Incorrect Implementation:

# WRONG: Missing modulo in the inner loop
for row in range(1, height):
    for current_pattern in range(num_patterns):
        for compatible_pattern in compatibility_graph[current_pattern]:
            dp[row][current_pattern] += dp[row - 1][compatible_pattern]
        # Modulo applied too late - overflow may have already occurred
        dp[row][current_pattern] %= MOD

Correct Implementation:

# CORRECT: Apply modulo after each addition
for row in range(1, height):
    for current_pattern in range(num_patterns):
        for compatible_pattern in compatibility_graph[current_pattern]:
            dp[row][current_pattern] += dp[row - 1][compatible_pattern]
            dp[row][current_pattern] %= MOD  # Apply immediately to prevent overflow

3. Misunderstanding Joint Alignment Logic

The Pitfall: The compatibility check function can be tricky to implement correctly.
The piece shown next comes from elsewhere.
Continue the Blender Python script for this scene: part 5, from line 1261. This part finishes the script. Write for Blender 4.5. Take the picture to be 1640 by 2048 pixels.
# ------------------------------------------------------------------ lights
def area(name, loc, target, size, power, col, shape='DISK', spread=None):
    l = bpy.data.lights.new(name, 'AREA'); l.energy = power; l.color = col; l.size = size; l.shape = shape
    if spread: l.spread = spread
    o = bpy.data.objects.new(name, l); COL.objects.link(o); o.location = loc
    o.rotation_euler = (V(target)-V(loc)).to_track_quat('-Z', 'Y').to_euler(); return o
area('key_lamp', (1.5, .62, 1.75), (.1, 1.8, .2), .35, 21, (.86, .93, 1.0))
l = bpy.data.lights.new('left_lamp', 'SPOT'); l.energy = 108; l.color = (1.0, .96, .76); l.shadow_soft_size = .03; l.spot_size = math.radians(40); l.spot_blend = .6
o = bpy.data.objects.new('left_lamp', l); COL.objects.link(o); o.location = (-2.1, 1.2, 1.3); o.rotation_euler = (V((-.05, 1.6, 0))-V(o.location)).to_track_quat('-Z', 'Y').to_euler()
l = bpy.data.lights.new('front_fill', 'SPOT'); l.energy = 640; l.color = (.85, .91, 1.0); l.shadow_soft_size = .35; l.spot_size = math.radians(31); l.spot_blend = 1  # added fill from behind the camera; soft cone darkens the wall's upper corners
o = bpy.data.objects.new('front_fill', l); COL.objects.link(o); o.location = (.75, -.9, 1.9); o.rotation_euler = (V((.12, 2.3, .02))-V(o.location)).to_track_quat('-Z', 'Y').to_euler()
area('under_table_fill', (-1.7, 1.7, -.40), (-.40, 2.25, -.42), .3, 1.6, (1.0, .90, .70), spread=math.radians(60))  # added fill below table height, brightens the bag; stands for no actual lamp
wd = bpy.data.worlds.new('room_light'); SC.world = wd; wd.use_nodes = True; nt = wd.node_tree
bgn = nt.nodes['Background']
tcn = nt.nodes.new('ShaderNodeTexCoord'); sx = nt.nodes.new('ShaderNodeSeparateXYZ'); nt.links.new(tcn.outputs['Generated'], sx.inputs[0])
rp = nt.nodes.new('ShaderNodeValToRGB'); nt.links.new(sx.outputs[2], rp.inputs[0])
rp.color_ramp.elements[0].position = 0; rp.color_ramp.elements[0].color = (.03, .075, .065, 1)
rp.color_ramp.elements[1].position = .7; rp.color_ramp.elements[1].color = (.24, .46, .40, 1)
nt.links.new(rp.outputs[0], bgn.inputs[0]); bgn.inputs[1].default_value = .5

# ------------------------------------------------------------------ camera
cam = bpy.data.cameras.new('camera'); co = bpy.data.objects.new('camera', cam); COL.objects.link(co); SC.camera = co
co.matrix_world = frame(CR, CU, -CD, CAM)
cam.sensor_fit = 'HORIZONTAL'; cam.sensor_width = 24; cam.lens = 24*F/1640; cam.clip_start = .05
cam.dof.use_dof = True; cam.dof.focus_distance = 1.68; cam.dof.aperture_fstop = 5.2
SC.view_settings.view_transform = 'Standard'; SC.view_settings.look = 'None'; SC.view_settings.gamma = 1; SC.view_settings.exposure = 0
A common mistake is comparing the wrong values or incorrectly handling the pointers.

Incorrect Implementation:

# WRONG: Comparing indices instead of cumulative positions
def are_rows_compatible(row_a, row_b):
    idx_a, idx_b = 0, 0
    while idx_a < len(row_a) - 1 and idx_b < len(row_b) - 1:
        if idx_a == idx_b:  # Wrong: comparing indices not positions
            return False
        if row_a[idx_a] < row_b[idx_b]:
            idx_a += 1
        else:
            idx_b += 1
    return True

Correct Implementation:

# CORRECT: Comparing cumulative positions of joints
def are_rows_compatible(row_a, row_b):
    sum_a, sum_b = row_a[0], row_b[0]
    idx_a, idx_b = 1, 1

    while idx_a < len(row_a) and idx_b < len(row_b):
        if sum_a == sum_b:  # Correct: comparing cumulative positions
            return False
        if sum_a < sum_b:
            sum_a += row_a[idx_a]
            idx_a += 1
        else:
            sum_b += row_b[idx_b]
            idx_b += 1
    return True

Why This Matters: Joint positions are determined by the cumulative sum of brick widths, not by the index in the array. For example, [2, 3] has a joint at position 2, while [1, 1, 3] has joints at positions 1 and 2.